The same Hyperion can carry 44x 800er Navy Cap boosters (6 each in both injectors, 16 each in 2 Medium Standard Containers). Thats a total cap of 35.200 you can inject over a longer time. You sacrifice a medslot and some PG, but you gain a lot of additional cap injected and can stretch that over a longer time period to pulse your reppers/guns.
edit: ah I re-read your opening post and found your proposal for a change. Well, I don’t think it’s that bad of an idea, but the adjustments would have to be tweaked pretty carefully, because the current balance doesn’t look that bad to me. If you tweak too much, we might end up again with one solution being far superior to the other. Maybe also take a look at the Capacity of the Capacitor Boosters, some can’t be fully loaded with certain boosters, leaving unused capacity in them, which feels pretty unsatisfying for the user. Could be another screw to tweak besides cycle time.
Again thanks for a well thought idea, it’s rare these days. Good luck!
Yes the maximum cap time is 200s for this hyperion, but lets not forget that a hyperion is not the only target you could be fighting. I presented the ship only as a demonstration that in a 1v1 the 3200 has a strong argument that it is better by virtue of having more mids open and an easier to micro manage cap system (whereas with 800s dual injected you need to be injecting from second zero as we can see because you WILL cap out, ergo injecting from the start of the fight is required to not cap out too early).

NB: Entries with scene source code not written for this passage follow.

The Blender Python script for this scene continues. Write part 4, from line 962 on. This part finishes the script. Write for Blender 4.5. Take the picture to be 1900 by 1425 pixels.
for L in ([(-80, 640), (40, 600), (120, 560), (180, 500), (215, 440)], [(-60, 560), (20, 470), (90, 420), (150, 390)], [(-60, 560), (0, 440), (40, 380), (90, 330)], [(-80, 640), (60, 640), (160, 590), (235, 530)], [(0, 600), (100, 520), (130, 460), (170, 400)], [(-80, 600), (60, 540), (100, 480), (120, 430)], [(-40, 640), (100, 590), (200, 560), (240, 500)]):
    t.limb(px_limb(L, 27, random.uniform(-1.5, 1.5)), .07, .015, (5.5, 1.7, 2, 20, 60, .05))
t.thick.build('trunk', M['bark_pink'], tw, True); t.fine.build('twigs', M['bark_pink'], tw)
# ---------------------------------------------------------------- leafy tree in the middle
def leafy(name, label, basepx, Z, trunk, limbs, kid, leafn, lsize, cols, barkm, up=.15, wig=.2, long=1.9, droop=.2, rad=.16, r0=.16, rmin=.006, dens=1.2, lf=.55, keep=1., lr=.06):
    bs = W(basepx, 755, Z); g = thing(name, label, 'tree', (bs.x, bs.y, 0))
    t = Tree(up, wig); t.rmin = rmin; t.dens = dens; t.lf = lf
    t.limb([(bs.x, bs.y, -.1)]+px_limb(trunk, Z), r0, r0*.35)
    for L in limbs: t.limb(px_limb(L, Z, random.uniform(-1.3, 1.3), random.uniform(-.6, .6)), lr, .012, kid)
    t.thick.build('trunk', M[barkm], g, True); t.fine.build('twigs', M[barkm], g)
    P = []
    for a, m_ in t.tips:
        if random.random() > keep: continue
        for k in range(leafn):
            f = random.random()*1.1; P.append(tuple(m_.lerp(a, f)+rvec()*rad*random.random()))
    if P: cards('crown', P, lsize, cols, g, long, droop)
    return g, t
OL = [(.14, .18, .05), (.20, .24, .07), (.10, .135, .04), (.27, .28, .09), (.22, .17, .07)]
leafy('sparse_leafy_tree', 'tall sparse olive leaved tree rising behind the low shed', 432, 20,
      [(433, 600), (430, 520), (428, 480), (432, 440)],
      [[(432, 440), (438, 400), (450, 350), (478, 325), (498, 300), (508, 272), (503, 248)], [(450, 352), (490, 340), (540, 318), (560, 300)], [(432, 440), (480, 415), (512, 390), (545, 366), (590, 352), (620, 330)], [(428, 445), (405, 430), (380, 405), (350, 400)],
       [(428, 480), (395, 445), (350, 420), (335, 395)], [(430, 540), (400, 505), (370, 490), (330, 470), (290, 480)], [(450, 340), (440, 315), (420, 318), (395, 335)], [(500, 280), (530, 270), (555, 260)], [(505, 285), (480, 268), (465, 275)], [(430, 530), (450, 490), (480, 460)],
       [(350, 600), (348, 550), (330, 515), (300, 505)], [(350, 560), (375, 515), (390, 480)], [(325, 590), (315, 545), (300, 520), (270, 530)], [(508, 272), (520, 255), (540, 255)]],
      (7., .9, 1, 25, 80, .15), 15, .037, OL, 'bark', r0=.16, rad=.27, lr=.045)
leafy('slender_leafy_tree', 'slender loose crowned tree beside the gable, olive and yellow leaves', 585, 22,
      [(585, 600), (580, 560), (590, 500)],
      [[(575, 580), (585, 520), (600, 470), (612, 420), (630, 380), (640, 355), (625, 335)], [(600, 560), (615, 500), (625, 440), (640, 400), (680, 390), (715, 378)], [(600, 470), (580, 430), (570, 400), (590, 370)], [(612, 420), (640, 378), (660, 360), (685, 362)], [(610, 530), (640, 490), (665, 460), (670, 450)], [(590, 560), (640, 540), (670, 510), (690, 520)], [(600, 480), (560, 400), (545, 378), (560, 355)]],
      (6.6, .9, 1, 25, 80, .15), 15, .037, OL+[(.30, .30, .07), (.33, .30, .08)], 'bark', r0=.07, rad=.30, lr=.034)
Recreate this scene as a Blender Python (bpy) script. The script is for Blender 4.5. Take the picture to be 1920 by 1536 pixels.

Here’s another way of looking at it, depending on starting cap amount ships either do better or worse with the 3200 not risking capping out. I decided to modify the dual injector to running dual neuts and see if it was possible to cap out the 3200 ship before it would use all of its charges, which didnt appear to be possible without using EV900 drones (which noone takes for obvious reasons). Not to mention that the 3200 will do more DPS than a dual neuting hyperion because its taking heavy drones of one flavour or another and you’re using dinky little EV drones…
So in conclusion, if a dual neuting hyperion running dual injectors and a full flight of EV drones is unable to cap out a 3200 injected hyperion before it uses all its charges up, while taking 450 dps more than he is, while dual webbed, then what is the bloody point of 800s as they stand currently. And you can extrapolate these results outwards I think - because in any scenario where these dual injected ships will win stems from them not being in material danger of taking too much DPS in the first place. Dual injector is about cap lifetime but you don’t get that benefit unless the enemy caps out and dies before you do.
Dual injected fits aren’t useless but I think the tradeoffs aren’t there. Having faster rates of injection could perhaps afford you taking a 3rd repper and running a full rack of neutron cannons, giving you back some dps while still having enough reps to eat the damage from a 3200 injected ship for the 3 minutes it takes for him to cap out.